For years the ship was lost, until Thompson located it, staked a claim and began recovery in the late 1980s with a then-revolutionary remotely operated underwater vehicle. He and his crew brought up more than 500 ingots and more than 7,500 gold coins, but then faced years of court battles for the right to keep and sell the treasure, estimated to be worth $100 million to $400 million. Finally, in 2000, he sold his companies’ portion of the treasure to California Gold Group for more than $50 million.

But the original investors received nothing, and Thompson faced more lawsuits. He went on the lam in 2012 and Kane was appointed to operate the companies and try to recoup some money for the investors.

Thompson was found hiding in Boca Raton, Florida, in early 2015 and has been in jail since then. He pleaded guilty to criminal contempt and was sentenced to two years in prison. He won’t serve this sentence until he purges himself of an additional charge of civil contempt for not revealing the whereabouts of 500 gold commemorative coins stamped from melted gold from the Central America.

The Nov. 30 agreements are part of two Franklin County Common Pleas Court cases that had been sealed from the public for 11 years before Beatty-Blunt unsealed the cases on Oct. 23.

Thompson, who is now in a Michigan federal prison, watched the Nov. 30 proceedings on a video feed and said he was “happy for the receiver” when asked if he had any comments.

Noting that more than a decade has passed since litigation was filed against Thompson by investors, Kane said after the hearing that the agreement “significantly reduces the time and cost to bring this [new] treasure to market.” He said that “but for the settlement we’d be looking at a number of years” — as well as extensive legal costs — to market the 2014 treasure.

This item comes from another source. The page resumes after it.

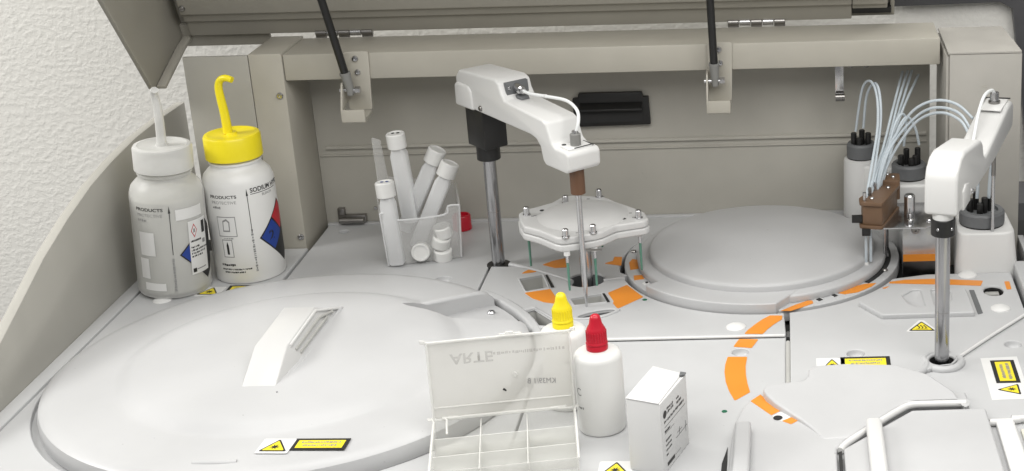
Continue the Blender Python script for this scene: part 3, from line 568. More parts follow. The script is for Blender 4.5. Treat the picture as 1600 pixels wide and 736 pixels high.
# ------------------------------------------------------------------ right probe arm
AR = thing('probe_arm', (11.65, -37.3, 0), 'white probe arm on a thick steel pole at right, reaching back to the wells', 'probe arm')
F = armframe((11.65, -37.3), (6.6, 19.7))
cyl('pole', (11.65, -37.3, -1.3), (11.65, -37.3, 11.8), 0.60, polem, AR, 32); cyl('pole_nick', (11.65, -37.3, 4.6), (11.65, -37.3, 4.63), 0.605, steeld, AR, 24)
cyl('collar', (11.65, -37.3, 11.3), (11.65, -37.3, 12.7), 0.98, blackm, AR, 32, 0.05); cyl('collar_ring', (11.65, -37.3, 12.6), (11.65, -37.3, 13.5), 0.85, labelw, AR, 32)
for a in (-60, 10): screw((11.65+0.97*math.cos(R(a-60)), -37.3+0.97*math.sin(R(a-60)), 12.0), (math.cos(R(a-60)), math.sin(R(a-60)), 0), 0.13, AR)
prof = [(-1.0, 13.2), (-0.95, 16.0), (-0.5, 16.9), (0.6, 17.6), (2, 17.75), (8.4, 16.8), (9.0, 16.3), (9.5, 15.2), (10.1, 14.8), (11, 14.85), (20.5, 16.35), (22.2, 16.35), (22.9, 16.0), (22.9, 14.1), (22.4, 13.75), (14.5, 13.1), (8, 13.05)]
ab = prism('arm_shell', prof, -1.35, 1.35, whitem, AR, 0.3, 4, f=F)
prism('side_cap', [(0.9, 13.1), (0.9, 14.7), (1.7, 15.1), (3.0, 14.8), (3.4, 14.2), (3.4, 13.15)], 1.2, 1.5, whitem, AR, 0.12, 3, f=F); screw(F(4.6, 13.55, 1.35), Vector(F(0, 0, 1))-Vector(F(0, 0, 0)), 0.22, AR)
prism('tip_plate', [(18.7, 16.3), (22.2, 16.4), (22.2, 16.5), (18.7, 16.42)], -0.95, 0.95, labelw, AR, 0.02, f=F)
tube('tip_slit', [F(18.6, 16.28, -0.9), F(19.3, 16.42, -1.15), F(22.3, 16.5, -1.15), F(22.5, 16.5, 1.1)], 0.07, labelk, AR, 8, 0)
cyl('tip_fitting', F(20.8, 16.3, -0.05), F(20.8, 17.5, -0.05), 0.42, steel, AR, 20, 0.08); cyl('tip_nut', F(20.8, 16.45, -0.05), F(20.8, 16.7, -0.05), 0.55, steeld, AR, 20)
tube('probe_hose', [F(11.3, 14.75, -0.2), F(13.0, 15.4, -0.3), F(16.0, 16.9, -0.5), F(18.5, 17.75, -0.5), F(20.2, 17.8, -0.2), F(20.8, 17.3, -0.05)], 0.16, hosew, AR)
cyl('needle_holder', F(20.8, 13.8, 0), F(20.8, 9.5, 0), 0.2, steeld, AR, 12); cyl('needle', F(20.8, 9.6, 0), F(20.8, 1.9, 0), 0.17, steel, AR, 12); cyl('needle_tip', F(20.8, 2, 0), F(20.8, 0.5, 0), 0.09, steel, AR, 10)

# ------------------------------------------------------------------ mixing hub
MH = thing('mixing_hub', (*HUB, 0), 'white star shaped mixing hub with six steel pins on a central shaft', 'mixing hub')
star = [(-25.95, -17.7), (-25.55, -19.6), (-24.9, -21.3), (-23.3, -22.5), (-21.6, -24.3), (-20.9, -24.7), (-18.2, -23.7), (-17.5, -23.2), (-16.4, -21.7), (-13.9, -20.7), (-13.6, -20.1), (-14.1, -18.3), (-15.2, -17.0), (-17.2, -15.0), (-18.0, -14.0), (-18.6, -13.5), (-21.6, -12.95), (-22.5, -13.4), (-23.3, -15.0), (-25.2, -16.6)]
star = rounded(star, 0.6, 3); c_ = Vector((-19.8, -18.7))
plate('hub_plate', [star], 6.3, 7.0, hubm, MH, 0.18); plate('hub_plate', [[tuple(c_+(Vector(p)-c_)*1.015) for p in star]], 5.65, 6.28, hubm, MH, 0.16)
lathe('hub_dome', [(4.3, 6.97), (4.0, 7.06), (3.5, 7.28), (2.8, 7.46), (1.6, 7.58), (0, 7.62)], (c_.x, c_.y, 0), hubm, MH, 48, sharp=70)
cyl('shaft', (HUB[0]+0.05, HUB[1], -2), (HUB[0]+0.05, HUB[1], 5.7), 0.58, steel, MH, 28); cyl('shaft_collar', (HUB[0]+.05, HUB[1], 5.0), (HUB[0]+.05, HUB[1], 5.7), 0.75, steeld, MH, 28)
for px, py in ((823, 336), (998, 341), (884, 371), (927, 364), (884, 318), (936, 308)):
    p = at(px, py, 7.0); k = lathe('pin', [(0.36, 0.0), (0.36, 0.1), (0.28, 0.12), (0.28, 0.72), (0.22, 0.8), (0, 0.8)], p, steel, MH, 16)
    d = lathe('paddle_collar', [(0.3, -1.7), (0.3, -1.35)], p, labelw, MH, 12)
    cyl('paddle_stem', (p.x, p.y, 5.4), (p.x, p.y, 4.6), 0.16, steel, MH, 12); cyl('paddle', (p.x, p.y, 4.6), (p.x, p.y, 1.9), 0.13, greenm, MH, 10, 0.02, 0.1)
for px, py in ((832, 338), (848, 329), (836, 337), (976, 342), (990, 340), (985, 333), (902, 364), (919, 311), (900, 315), (942, 307)):
    p = at(px, py, 7.0); box('print_mark', p.x-0.14, p.x+0.14, p.y-0.1, p.y+0.1, 6.995, 7.02, inkg, MH, 0)
for px, py in ((847, 329), (974, 342)): lathe('vent_hole', [(0.22, 0), (0.22, 0.03), (0, 0.03)], at(px, py, 7.0), labelk, MH, 16)
box('index_tab', -18.9, -17.5, -24.5, -24.3, 5.6, 5.8, steeld, MH, 0.02)

# ------------------------------------------------------------------ capped wells at the back right
def capwell(c, zt, rc, hc, fits, lab, body):
    t = thing('capped_well', (c[0], c[1], 0), lab, 'well', 'capped wells')
    body(t)
    cp = lathe('cap', [(rc*0.96, zt), (rc, zt+0.08), (rc, zt+hc-0.2), (rc-0.15, zt+hc), (rc*0.72, zt+hc), (rc*0.68, zt+hc-0.3), (0, zt+hc-0.3)], (c[0], c[1], 0), greym, t, 48)
    lathe('cap_seal', [(rc*0.97, zt-0.15), (rc*0.97, zt+0.02)], (c[0], c[1], 0), blackm, t, 40)
    for x, y, hh in fits:
        cyl('fitting', (c[0]+x, c[1]+y, zt+hc-0.35), (c[0]+x, c[1]+y, zt+hc+hh), 0.3, blackm, cp, 12, 0.05)
    return t
def body1(t):
    lathe('housing', [(1.9, 0), (1.8, 6.6), (1.75, 6.85), (1.5, 6.98), (0, 7.0)], (6.7, -3.2, 0), whitem, t, 40)
    plate('housing_bridge', [rounded([(6.7, -1.3), (6.7, -5.0), (10.5, -6.0), (10.5, -1.3)], 0.5)], 0, 6.55, whitem, t, 0.25)
def body2(t):
    plate('housing', [rounded([(7.4, -4.0), (7.4, -5.2), (9.2, -10.2), (14.3, -10.2), (14.3, -4.0)], 0.9, 6)], -1.0, 6.2, whitem, t, 0.3)
def body3(t):
    vs = []; a = rounded([(14.7, -18.7), (20.7, -18.7), (20.5, -11.2), (15.3, -11.2)], 1.3, 6); b2 = rounded([(15.0, -18.1), (20.4, -18.1), (20.2, -11.4), (15.4, -11.4)], 1.2, 6); n = len(a)
    mesh('housing', [(x, y, -0.6) for x, y in a]+[(x, y, 0.4) for x, y in a]+[(x, y, 4.0) for x, y in b2], [[k*n+i, k*n+(i+1) % n, (k+1)*n+(i+1) % n, (k+1)*n+i] for k in range(2) for i in range(n)]+[list(range(2*n, 3*n))], whitem, t, 0.2, 3)
capwell((6.7, -3.2), 7.05, 1.48, 1.5, [(-0.75, -0.2, 1.1), (-0.2, -0.8, 0.7), (0.1, 0.4, 1.2), (0.7, -0.3, 1.1)], 'grey capped well with black fittings nearest the round cover, by the back panel', body1)
capwell((11.2, -7.6), 6.3, 1.72, 1.4, [(-0.8, -0.3, 0.9), (-0.2, 0.5, 1.3), (0.6, -0.5, 0.9), (0.9, 0.4, 1.4), (0.2, -0.8, 0.7)], 'grey capped well in the middle, behind the brown manifold', body2)
capwell((17.55, -15.2), 4.1, 2.15, 1.3, [(-1.1, 0.1, 1.0), (-0.5, 0.8, 1.4), (0.2, -0.2, 1.2), (0.8, 0.4, 1.1), (-0.3, -0.8, 0.8)], 'largest grey capped well on a tapered white housing under the right arm', body3)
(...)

Under its agreement, California Gold will pay more than half of the $30 million it owes immediately and the balance in monthly payments over 12 months. 

In addition, California Gold also will pay the receiver 5 percent of the melt value of all the gold ingots, an amount Kane estimated could be $200,000 or more. 

In a separate agreement, Odyssey Marine and the receiver agreed to drop pending litigation against each other and to terminate their services agreement with each other. 

Kane said he is “hopeful” that the original investors in Thompson’s search-and-recovery mission — many who have died in the three decades since — finally will see a return on their money. Besides the sale of the gold and silver, Kane will be marketing numerous cultural heritage items from the shipwreck, such as a leather saddlebag, gold jewelry and a pipe, which are valued as a group at $1 million. He’ll also be selling company intellectual property as well as the salvage claim for the shipwreck. 

Manley said the coins, ingots and dust will be curated next year by geologist Bob Evans, one of the leaders of the original salvage mission and the only original crewmember who returned to the shipwreck with the Odyssey. Manley expects some of the gold coins could be on the market by spring. 

“The initial focus will be the gold coins coming to market,” he said. “That’s the largest piece of the treasure as a group value-wise.” 

He believes there may be “some very unusual, rare coins” among them, but that won’t be known until they are curated. The coins include 710 Philadelphia Mint gold coins, 1,956 San Francisco Mint gold coins and 216 pioneer gold coins.

“Fleshing that out is exciting as a coin collector and also important economically,” Manley said. He said the sale of the coins would take several years. 

Manley doesn’t plan to melt down any of the ingots as his company did with some from the first recovery. He said he and his partners expect to keep many of the ingots for themselves.

He’s also excited about the silver coins. He said they include 9,670 dimes, 646 quarter dollars and 381 half dollars, as well as more than 1,500 foreign coins. He said the foreign coins include an 1855 and an 1856 Australian Queen Elizabeth gold sovereign. 

“They look like they were made yesterday,” he said.

Manley said the gold dust likely will be sold in small pinch sizes, and any gold nuggets within the dust would be sold separately.